ISLAMABAD: Transaction structure of Pakistan Steel Mills’ (PSM) revival plan has been presented before the cabinet committee on privatisation for the final approval, officials said on Wednesday.
The transaction structure was already approved by privatisation commission board, the officials told Minister for Privatisation Mohammedmian Soomro during a meeting. Secretary privatisation and other senior officials of the ministry and privatisation commission attended the meeting.
“The government is earnestly working for the revival of PSMC, through the induction of capital and technology, thus bringing the entity to operate at its full production capacity,” Soomro said.
The minister urged the officials to make all out efforts to resolve the related issues so the targets could be achieved in stipulated time and also in an efficient and effective manner.
“Privatisation is a major part of current government’s economic reforms agenda, and urged all concerned to expedite the resolution of issues which might hinder the timely completion of these transactions,” he said.
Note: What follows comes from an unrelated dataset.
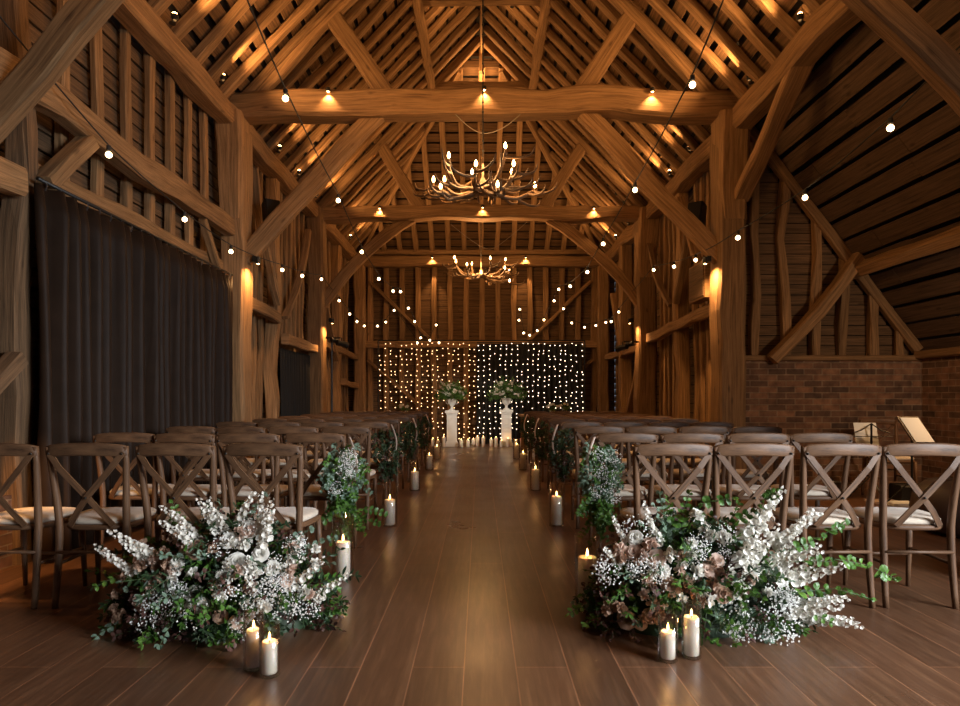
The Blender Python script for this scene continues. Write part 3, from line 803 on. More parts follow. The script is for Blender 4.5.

“The focus through privatisation is multi-pronged. It is not only profit-incentive but also to bring more efficiency in various public sector entities, and create employment, debt reduction and poverty alleviation.”
PSM revival is critical to reduce dependence on steel imports, increase steel production and save precious public funds. PSM was heavily overstaffed with over 9,300 employees and the government planned to conduct layoffs after paying Rs20 billion. In November, PSM sacked 4,544 employees.
PSM remained in profit from 2000-01 to 2007-08 and had a profit of over Rs2.3 billion in 2007-08 on record sales of Rs42 billion and payables of only Rs7 billion.
However, PSM’s mishandling has resulted in debts of over Rs230 billion whereas losses piled up to over Rs160 billion.
Successive governments have spent more than Rs90 billion in different bailout packages for PSM. PSM monthly bill in salaries and retirement dues is over Rs750 million. In addition, thousands of acres of precious lands are lying unutilised as PSM has not undergone any expansion.
The minister was briefed about the progress regarding various other public sector enterprises (PSEs) to be privatised in the current fiscal year, and which have also been made part of the performance agreement of the division.
The PSEs that were discussed in the meeting are included in the active privatisation list, and most of them are at advanced stages of privatisation.
These entities include Services International Hotel, SME Bank, House
Building Finance Corporation, Convention Center and NPPMCL. Final bids (and response) are linked to market conditions.